Students in K–12 classrooms are increasingly expected to make sense of mathematics problems together. This talk will focus on student authority relations as a key interactional component of collaborative mathematics classrooms. How intellectual authority becomes constructed, organized, and distributed among students has implications for both the process of collaborative sense-making and the development of mathematics-linked identities. The talk closes by grounding this work in a professional development study meant to support elementary teachers’ capacity to create equitable and productive collaborative mathematics classrooms.

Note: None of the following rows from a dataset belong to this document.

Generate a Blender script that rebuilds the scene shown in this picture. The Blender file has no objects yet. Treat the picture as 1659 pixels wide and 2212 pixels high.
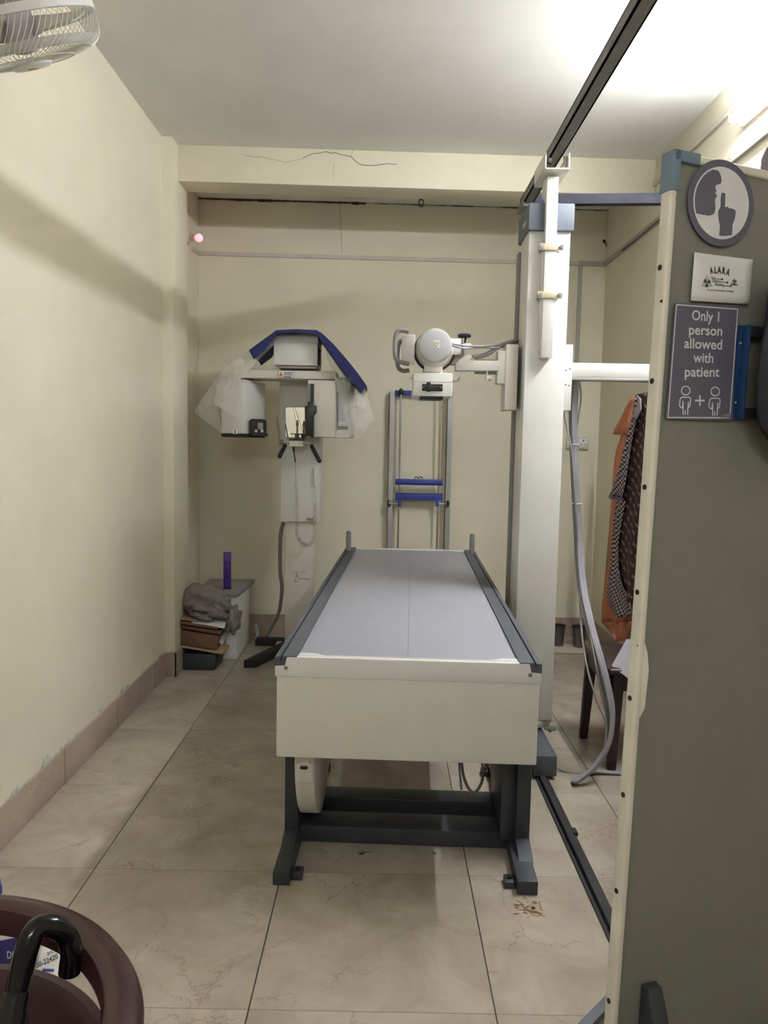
import bpy, bmesh, math, random
from mathutils import Vector, Matrix
random.seed(7)
S = bpy.context.scene
COL = S.collection
PI = math.pi

# ------------------------------------------------------------------ camera, exposure, world
CAM = Vector((.906, -1.743, 1.371)); FPX = 1652.0
_p, _r = .0875, .0188
_f = Vector((0, math.cos(_p), -math.sin(_p))); _rt = Vector((1, 0, 0)); _up = _rt.cross(_f)
RIGHT = math.cos(_r)*_rt + math.sin(_r)*_up
UP = -math.sin(_r)*_rt + math.cos(_r)*_up
FWD = _f
cam = bpy.data.cameras.new('camera'); co = bpy.data.objects.new('camera', cam); COL.objects.link(co)
cam.sensor_fit = 'VERTICAL'; cam.sensor_height = 36; cam.lens = FPX/2212*36; cam.clip_start = .02
co.matrix_world = Matrix(((RIGHT.x, UP.x, -FWD.x, CAM.x), (RIGHT.y, UP.y, -FWD.y, CAM.y), (RIGHT.z, UP.z, -FWD.z, CAM.z), (0, 0, 0, 1)))
S.camera = co
S.view_settings.view_transform = 'Standard'; S.view_settings.look = 'None'
S.view_settings.exposure = 2.32; S.view_settings.gamma = 1.0
S.view_settings.use_curve_mapping = False
TUBE_POWER = 62.0; FILL = .36
w = bpy.data.worlds.new('world'); S.world = w; w.use_nodes = True
w.node_tree.nodes['Background'].inputs[0].default_value = (.8, .85, 1, 1)
w.node_tree.nodes['Background'].inputs[1].default_value = .05

def at(px, py, x=None, y=None, z=None):
    """point of the room, on the plane x=, y= or z=, that stands at this place of the photograph"""
    d = RIGHT*((px-829.5)/FPX) + UP*((1106-py)/FPX) + FWD
    if x is not None: t = (x-CAM.x)/d.x
    elif y is not None: t = (y-CAM.y)/d.y
    else: t = (z-CAM.z)/d.z
    return CAM + d*t

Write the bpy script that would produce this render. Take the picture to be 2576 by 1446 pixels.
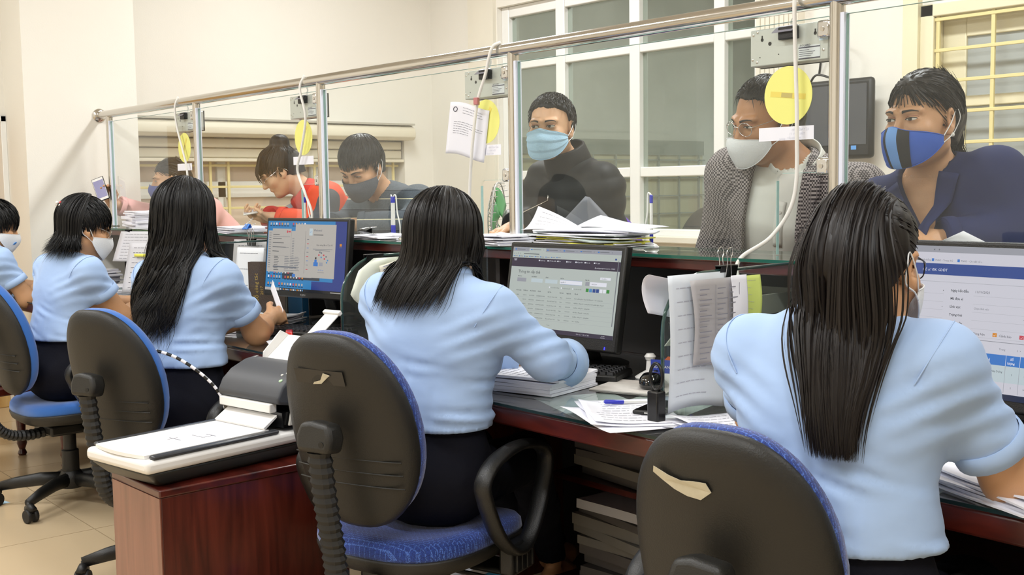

Jennifer Langer-Osuna's research focuses on the nature of student identity and engagement during collaborative mathematical activity and the ways in which authority and influence are constructed in interaction. Her current work, supported by an IRiSS faculty fellowship and the Center to Support Excellence in Teaching, focuses on understanding and supporting productive and equitable collaborative mathematics problem solving among elementary students. Her work has been published in the Journal for Research in Mathematics Education, Journal of the Learning Sciences, Mathematics Teaching and Learning, ZDM, Mathematics Education Research Journal, Canadian Journal of Science, Mathematics, and Technology Education, among other outlets.
She earned a B.S. from Carnegie Mellon University, an M.A. from University of California, Berkeley, and a Ph.D. from University of California, Berkeley.
The Stanford Center for Opportunity Policy in Education introduces its 2016-2017 Brown Bag Lunch series, a monthly presentation on topics related to equity in education. The series is free and open to the public.